[WORK INSTRUCTIONS]: In the listing below, find the line with "import numpy as np", then repeat exactly every line from the top through that one.

** START OF SOURCE MATERIAL **

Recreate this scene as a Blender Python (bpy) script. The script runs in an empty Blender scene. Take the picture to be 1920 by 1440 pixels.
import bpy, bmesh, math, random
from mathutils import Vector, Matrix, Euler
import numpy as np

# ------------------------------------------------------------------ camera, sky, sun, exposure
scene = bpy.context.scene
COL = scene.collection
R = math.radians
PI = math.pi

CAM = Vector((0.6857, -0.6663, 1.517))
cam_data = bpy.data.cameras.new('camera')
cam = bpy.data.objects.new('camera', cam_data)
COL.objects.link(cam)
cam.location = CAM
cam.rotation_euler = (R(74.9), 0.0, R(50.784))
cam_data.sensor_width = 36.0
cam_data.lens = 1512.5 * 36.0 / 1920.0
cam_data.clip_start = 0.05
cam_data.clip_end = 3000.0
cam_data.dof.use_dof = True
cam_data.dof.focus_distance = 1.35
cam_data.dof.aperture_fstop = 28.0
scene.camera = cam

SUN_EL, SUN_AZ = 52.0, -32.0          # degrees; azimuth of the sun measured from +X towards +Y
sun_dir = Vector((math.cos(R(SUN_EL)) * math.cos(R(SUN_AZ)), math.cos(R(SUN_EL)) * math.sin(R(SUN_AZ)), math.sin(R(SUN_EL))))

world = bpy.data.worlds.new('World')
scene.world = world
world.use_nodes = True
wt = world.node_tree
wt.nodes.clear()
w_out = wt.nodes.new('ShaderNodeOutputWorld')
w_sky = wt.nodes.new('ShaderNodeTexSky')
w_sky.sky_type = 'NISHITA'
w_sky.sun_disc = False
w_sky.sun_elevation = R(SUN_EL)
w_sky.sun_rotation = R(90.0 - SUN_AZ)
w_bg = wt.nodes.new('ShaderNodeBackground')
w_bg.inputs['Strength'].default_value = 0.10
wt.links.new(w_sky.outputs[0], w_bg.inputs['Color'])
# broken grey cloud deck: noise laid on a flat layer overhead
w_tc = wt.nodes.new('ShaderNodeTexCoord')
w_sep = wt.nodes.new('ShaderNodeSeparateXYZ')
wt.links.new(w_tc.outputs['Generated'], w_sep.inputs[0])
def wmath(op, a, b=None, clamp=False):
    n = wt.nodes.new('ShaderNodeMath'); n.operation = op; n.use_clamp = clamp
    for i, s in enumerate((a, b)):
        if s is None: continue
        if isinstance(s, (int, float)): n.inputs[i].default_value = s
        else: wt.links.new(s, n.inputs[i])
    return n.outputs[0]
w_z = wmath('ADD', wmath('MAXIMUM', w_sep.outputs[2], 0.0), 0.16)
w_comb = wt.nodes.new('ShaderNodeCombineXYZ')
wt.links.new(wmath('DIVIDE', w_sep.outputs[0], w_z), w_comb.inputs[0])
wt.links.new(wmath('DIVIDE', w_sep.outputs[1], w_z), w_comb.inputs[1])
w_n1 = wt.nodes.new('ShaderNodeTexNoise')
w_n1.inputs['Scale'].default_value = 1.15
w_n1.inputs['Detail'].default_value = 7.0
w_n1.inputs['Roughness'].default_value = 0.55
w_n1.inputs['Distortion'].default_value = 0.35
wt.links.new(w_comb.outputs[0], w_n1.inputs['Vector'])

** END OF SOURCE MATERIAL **

[TASK RESPONSE]:
Recreate this scene as a Blender Python (bpy) script. The script runs in an empty Blender scene. Take the picture to be 1920 by 1440 pixels.
import bpy, bmesh, math, random
from mathutils import Vector, Matrix, Euler
import numpy as np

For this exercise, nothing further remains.